The statement says that in September 2020, a Pulitzer Prize-winning author was coaxed into handing over an unpublished manuscript to Berardini, who posed as an editor for a well-known publisher.
“Unpublished manuscripts are works of art to the writers who spend the time and energy creating them. Publishers do all they can to protect those unpublished pieces because of their value,” Michael Driscoll, the assistant director-in-charge of the FBI’s New York office, said in the statement.
“Mr. Bernardini was allegedly trying to steal other people’s literary ideas for himself, but in the end he wasn’t creative enough to get away with it,” he said.
That motive could explain why the stolen works were never leaked online, or why a ransom was never demanded for a manuscript’s return. According to The Guardian, some had suspected the culprit was a literary scout attempting to get a jump on securing film and television deals for upcoming books.
Still, more cynical motives have been posited as well.

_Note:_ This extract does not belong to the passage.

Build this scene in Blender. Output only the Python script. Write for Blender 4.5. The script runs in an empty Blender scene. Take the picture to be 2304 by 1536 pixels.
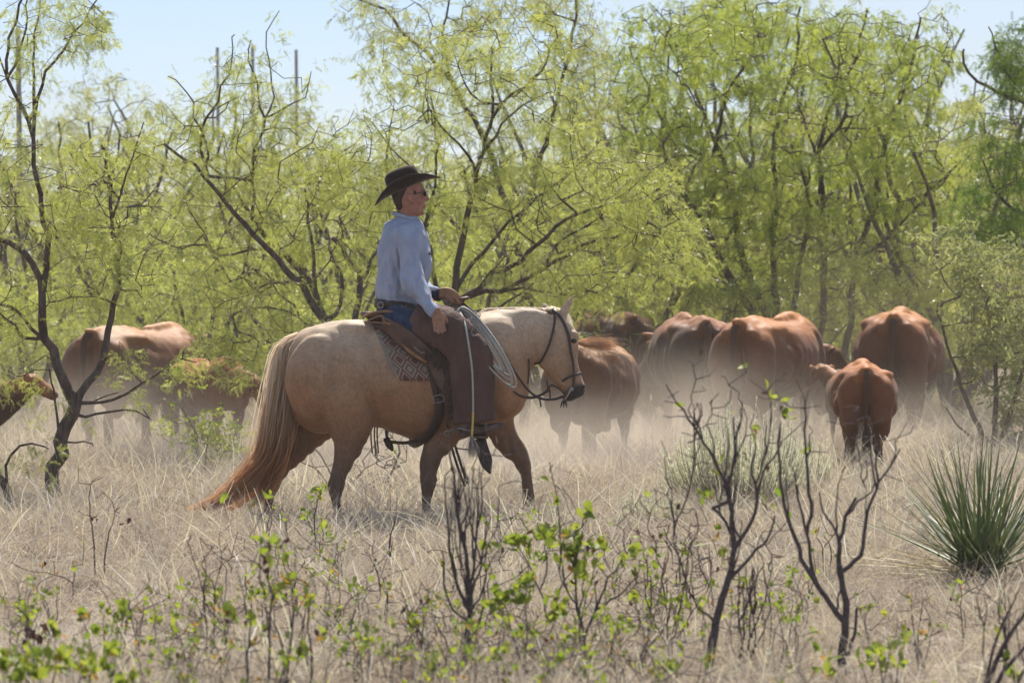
import bpy, math, random
import numpy as np
from mathutils import Vector, Matrix, Euler, noise
R = math.radians
random.seed(7)
rng = np.random.default_rng(11)
SC = bpy.context.scene
COL = SC.collection

# ------------------------------------------------------------------ camera, sky, sun, exposure
F_PX = 8640.0          # focal length in photograph pixels (135 mm lens)
EYE = 1.8
HOR = 620.0
cam_d = bpy.data.cameras.new('camera'); cam = bpy.data.objects.new('camera', cam_d); COL.objects.link(cam)
cam_d.lens = 135; cam_d.sensor_width = 36; cam_d.clip_start = 0.5; cam_d.clip_end = 5000
cam.location = (0, 0, EYE)
cam.rotation_euler = (R(90) - math.atan((768 - HOR) / F_PX), 0, 0)
cam_d.dof.use_dof = True; cam_d.dof.focus_distance = 27.4; cam_d.dof.aperture_fstop = 4.8
SC.camera = cam
SUN_EL, SUN_AZ = 56.0, 8.0       # azimuth clockwise from +Y (the way the camera looks)
w = bpy.data.worlds.new('World'); SC.world = w; w.use_nodes = True
nt = w.node_tree; nt.nodes.clear()
wo = nt.nodes.new('ShaderNodeOutputWorld'); wb = nt.nodes.new('ShaderNodeBackground')
sky = nt.nodes.new('ShaderNodeTexSky'); sky.sky_type = 'NISHITA'; sky.sun_disc = False
sky.sun_elevation = R(SUN_EL); sky.sun_rotation = R(SUN_AZ); sky.air_density = 1.0; sky.dust_density = 0.4; sky.ozone_density = 2.5
tc = nt.nodes.new('ShaderNodeTexCoord'); mp = nt.nodes.new('ShaderNodeMapping'); mp.inputs['Scale'].default_value = (1, 1, 2.4)
mp.inputs['Location'].default_value = (0.31, 0.0, 0.12)
cn = nt.nodes.new('ShaderNodeTexNoise'); cn.inputs['Scale'].default_value = 5.5; cn.inputs['Detail'].default_value = 6; cn.inputs['Roughness'].default_value = 0.5
cr = nt.nodes.new('ShaderNodeValToRGB'); cr.color_ramp.elements[0].position = 0.42; cr.color_ramp.elements[1].position = 0.66; cr.color_ramp.elements[0].color = (.06, .06, .06, 1)
mx = nt.nodes.new('ShaderNodeMix'); mx.data_type = 'RGBA'
mx.inputs[7].default_value = (6.6, 7.5, 8.4, 1)
nt.links.new(tc.outputs['Generated'], mp.inputs['Vector']); nt.links.new(mp.outputs[0], cn.inputs['Vector'])
nt.links.new(cn.outputs['Fac'], cr.inputs[0]); nt.links.new(cr.outputs[0], mx.inputs[0])
tn = nt.nodes.new('ShaderNodeMix'); tn.data_type = 'RGBA'; tn.blend_type = 'MULTIPLY'; tn.inputs[0].default_value = 1; tn.inputs[7].default_value = (0.90, 0.95, 1.20, 1)
nt.links.new(sky.outputs[0], tn.inputs[6]); nt.links.new(tn.outputs[2], mx.inputs[6]); nt.links.new(mx.outputs[2], wb.inputs['Color'])
wb.inputs['Strength'].default_value = 0.07
nt.links.new(wb.outputs[0], wo.inputs[0])
sd = bpy.data.lights.new('sun', 'SUN'); sun = bpy.data.objects.new('sun', sd); COL.objects.link(sun)
sd.energy = 5.0; sd.angle = R(0.53); sd.color = (1.0, 0.94, 0.84)
sv = Vector((math.sin(R(SUN_AZ)) * math.cos(R(SUN_EL)), math.cos(R(SUN_AZ)) * math.cos(R(SUN_EL)), math.sin(R(SUN_EL))))
sun.rotation_euler = sv.to_track_quat('Z', 'Y').to_euler()
SC.view_settings.view_transform = 'Standard'; SC.view_settings.look = 'None'
SC.view_settings.exposure = 0.64; SC.view_settings.gamma = 1; SC.view_settings.use_curve_mapping = False
SC.render.engine = 'CYCLES'
SC.cycles.use_denoising = True
SC.cycles.max_bounces = 8; SC.cycles.diffuse_bounces = 3; SC.cycles.transmission_bounces = 6; SC.cycles.glossy_bounces = 2
SC.cycles.volume_bounces = 1; SC.cycles.transparent_max_bounces = 8
SC.cycles.volume_step_rate = 1.0; SC.cycles.volume_max_steps = 64
SC.cycles.use_adaptive_sampling = True; SC.cycles.adaptive_threshold = 0.02

def W(px, py, D):                 # photograph pixel + distance -> world point
    return Vector(((px - 1152) / F_PX * D, D, EYE + (HOR - py) / F_PX * D))
def DG(py):                       # distance of the ground seen at row py
    return EYE * F_PX / (py - HOR)

# ------------------------------------------------------------------ helpers
def tag(o, label=None, cat=None, group=None, kind=None):
    if label: o['label'] = label
    if cat: o['category'] = cat
    if group: o['group'] = group
    if kind: o['kind'] = kind
    return o
def empty(name, loc=(0, 0, 0), rz=0.0, label=None, cat=None, group=None):
    o = bpy.data.objects.new(name, None); COL.objects.link(o); o.empty_display_size = 0.1
    o.location = loc; o.rotation_euler = (0, 0, rz)
    return tag(o, label, cat, group)
def mesh_np(name, V, F, mat=None, smooth=True, mats=None, midx=None):
    """V (n,3); F list of (m,k) int arrays"""
    me = bpy.data.meshes.new(name)
    V = np.asarray(V, dtype=np.float32)
    if not isinstance(F, (list, tuple)): F = [F]
    F = [np.asarray(f, dtype=np.int32) for f in F if len(f)]
    me.vertices.add(len(V)); me.vertices.foreach_set('co', V.ravel())
    nl = sum(f.size for f in F); npoly = sum(len(f) for f in F)
    me.loops.add(nl); me.polygons.add(npoly)
    me.loops.foreach_set('vertex_index', np.concatenate([f.ravel() for f in F]))
    tot = np.concatenate([np.full(len(f), f.shape[1], dtype=np.int32) for f in F])
    st = np.zeros(npoly, dtype=np.int32); st[1:] = np.cumsum(tot)[:-1]
    me.polygons.foreach_set('loop_start', st); me.polygons.foreach_set('loop_total', tot)
    if smooth: me.polygons.foreach_set('use_smooth', np.ones(npoly, dtype=bool))
    me.update(calc_edges=True); me.validate()
    if mat: me.materials.append(mat)
    return me
def link(name, me, parent=None, loc=None):
    o = bpy.data.objects.new(name, me); COL.objects.link(o)
    if parent is not None: o.parent = parent
    if loc is not None: o.location = loc
    return o
class MB:
    """collects geometry into one mesh"""
    def __init__(s): s.V = []; s.Q = []; s.T = []; s.n = 0
    def add(s, V, Q=None, T=None):
        V = np.asarray(V, dtype=float); s.V.append(V)
        if Q is not None and len(Q): s.Q.append(np.asarray(Q) + s.n)
        if T is not None and len(T): s.T.append(np.asarray(T) + s.n)
        s.n += len(V)
        return s
    def mesh(s, name, mat=None, smooth=True):
        F = []
        if s.Q: F.append(np.concatenate(s.Q))
        if s.T: F.append(np.concatenate(s.T))
        return mesh_np(name, np.concatenate(s.V), F, mat, smooth)
    def build(s, name, mat, parent=None, smooth=True, loc=None):
        return link(name, s.mesh(name, mat, smooth), parent, loc)
def catmull(P, sub):
    P = np.asarray(P, dtype=float)
    if sub <= 1 or len(P) < 3: return P
    A = np.vstack([2 * P[0] - P[1], P, 2 * P[-1] - P[-2]])
    out = []
    for i in range(1, len(A) - 2):
        p0, p1, p2, p3 = A[i - 1], A[i], A[i + 1], A[i + 2]
        for k in range(sub):
            t = k / sub
            out.append(0.5 * ((2 * p1) + (-p0 + p2) * t + (2 * p0 - 5 * p1 + 4 * p2 - p3) * t * t + (-p0 + 3 * p1 - 3 * p2 + p3) * t ** 3))
    out.append(P[-1])
    return np.array(out)
def loft(mb, C, U, Vv, n=20, sub=4, cap=True, power=2.0):
    """rings: centre C, half axes U and Vv (m,3)"""
    A = catmull(np.hstack([C, U, Vv]), sub)
    m = len(A); th = np.linspace(0, 2 * np.pi, n, endpoint=False)
    c, s_ = np.cos(th), np.sin(th)
    if power != 2.0:
        c = np.sign(c) * np.abs(c) ** (2 / power); s_ = np.sign(s_) * np.abs(s_) ** (2 / power)
    V = A[:, None, 0:3] + A[:, None, 3:6] * c[None, :, None] + A[:, None, 6:9] * s_[None, :, None]
    V = V.reshape(-1, 3)
    i = np.arange(m - 1)[:, None] * n; j = np.arange(n)[None, :]; j2 = (j + 1) % n
    Q = np.stack([i + j, i + j2, i + n + j2, i + n + j], axis=-1).reshape(-1, 4)
    T = []
    if cap:
        V = np.vstack([V, A[0, :3], A[-1, :3]]); a = m * n; b = a + 1
        jj = np.arange(n); T = np.vstack([np.stack([jj * 0 + a, (jj + 1) % n, jj], 1), np.stack([jj * 0 + b, (m - 1) * n + jj, (m - 1) * n + (jj + 1) % n], 1)])
    mb.add(V, Q, T); return mb
def tube(mb, P, r, n=8, sub=3, flat=1.0, side=None, cap=True):
    """round tube along P (m,3); r scalar or list; flat scales the second axis"""
    P = np.asarray([tuple(p) for p in P], dtype=float); r = np.broadcast_to(np.asarray(r, dtype=float), (len(P),)) if np.ndim(r) == 0 else np.asarray(r, dtype=float)
    A = catmull(np.hstack([P, r[:, None]]), sub); P = A[:, :3]; r = np.maximum(A[:, 3], 1e-4)
    T = np.gradient(P, axis=0); T /= np.linalg.norm(T, axis=1)[:, None] + 1e-9
    s0 = np.array(side if side is not None else (0.12, 1.0, 0.31), dtype=float)
    U = s0 - (T @ s0)[:, None] * T; U /= np.linalg.norm(U, axis=1)[:, None] + 1e-9
    Wv = np.cross(T, U)
    return loft(mb, P, U * r[:, None], Wv * (r * flat)[:, None], n=n, sub=1, cap=cap)
def limb(mb, L, n=18, sub=4, power=2.0):
    """L: rows (x, z, y, half width in the side view, half width across); profile limb in the xz plane"""
    L = np.asarray(L, dtype=float); P = np.stack([L[:, 0], L[:, 2], L[:, 1]], 1)
    T = np.gradient(P, axis=0); T[:, 1] = 0; T /= np.linalg.norm(T, axis=1)[:, None] + 1e-9
    N = np.stack([-T[:, 2], T[:, 1] * 0, T[:, 0]], 1)
    U = np.zeros_like(P); U[:, 1] = L[:, 4]
    return loft(mb, P, U, N * L[:, 3][:, None], n=n, sub=sub, power=power)
def trunk_rings(mb, L, n=28, sub=4, power=2.2):
    """rows (x, ztop, zbot, half width[, y])"""
    L = np.asarray(L, dtype=float)
    y = L[:, 4] if L.shape[1] > 4 else np.zeros(len(L))
    C = np.stack([L[:, 0], y, (L[:, 1] + L[:, 2]) / 2], 1)
    U = np.zeros_like(C); U[:, 1] = L[:, 3]; V = np.zeros_like(C); V[:, 2] = (L[:, 1] - L[:, 2]) / 2
    return loft(mb, C, U, V, n=n, sub=sub, power=power)
def blob(mb, c, r, rot=(0, 0, 0), n=14):
    th = np.linspace(0, np.pi, n)[1:-1]; ph = np.linspace(0, 2 * np.pi, n * 2, endpoint=False)
    V = np.array([[math.sin(a) * math.cos(b), math.sin(a) * math.sin(b), math.cos(a)] for a in th for b in ph])
    k = len(ph); m = len(th)
    Q = [(i * k + j, (i + 1) * k + j, (i + 1) * k + (j + 1) % k, i * k + (j + 1) % k) for i in range(m - 1) for j in range(k)]
    V = np.vstack([V, (0, 0, 1), (0, 0, -1)])
    T = [(m * k, j, (j + 1) % k) for j in range(k)] + [(m * k + 1, (m - 1) * k + (j + 1) % k, (m - 1) * k + j) for j in range(k)]
    M = np.array(Euler(rot).to_matrix()); V = (V * np.array(r)) @ M.T + np.array(c)
    mb.add(V, Q, T); return mb
def box(mb, c, h, rot=(0, 0, 0)):
    V = np.array([[x, y, z] for x in (-1, 1) for y in (-1, 1) for z in (-1, 1)], dtype=float) * np.array(h)
    M = np.array(Euler(rot).to_matrix()); V = V @ M.T + np.array(c)
    mb.add(V, [(0, 1, 3, 2), (4, 6, 7, 5), (0, 4, 5, 1), (2, 3, 7, 6), (0, 2, 6, 4), (1, 5, 7, 3)]); return mb
def fuse(mb, name, voxel, smooth=6, mat=None, fac=0.5):
    """union of overlapping closed pieces into ONE continuous skin"""
    me = mb.mesh('tmp'); o = bpy.data.objects.new('tmp', me); COL.objects.link(o)
    m = o.modifiers.new('r', 'REMESH'); m.mode = 'VOXEL'; m.voxel_size = voxel; m.use_smooth_shade = True
    s = o.modifiers.new('s', 'SMOOTH'); s.factor = fac; s.iterations = smooth
    dg = bpy.context.evaluated_depsgraph_get(); dg.update()
    out = bpy.data.meshes.new_from_object(o.evaluated_get(dg)); out.name = name
    bpy.data.objects.remove(o); bpy.data.meshes.remove(me)
    out.materials.clear()
    if mat: out.materials.append(mat)
    out.polygons.foreach_set('use_smooth', np.ones(len(out.polygons), dtype=bool))
    return out
def warp(me, fn):
    n = len(me.vertices); co = np.empty(n * 3, dtype=np.float32); me.vertices.foreach_get('co', co)
    co = fn(co.reshape(-1, 3).astype(float)); me.vertices.foreach_set('co', co.astype(np.float32).ravel()); me.update()
def get_nrm(me):
    n = len(me.vertices); no = np.empty(n * 3, dtype=np.float32); me.vertices.foreach_get('normal', no); return no.reshape(-1, 3)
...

“If you try to find financial and economic gain, it’s of course hard to see,” Daniel Sandström, literary director of a Swedish publisher that was targeted multiple times, told Vulture last year.
“But if the game is psychological, a kind of mastery or feeling of superiority, it’s easier to visualize. This is a business full of resentment as well, and in that sense, it becomes a good story.”
Whatever the motives of the literary looter, the bizarre case may set a precedent for other cyber criminals hoping to cash in on an authors intellectual property.
“This real-life storyline now reads as a cautionary tale, with the plot twist of Barnardini facing federal criminal charges for his misdeeds,” said Driscoll.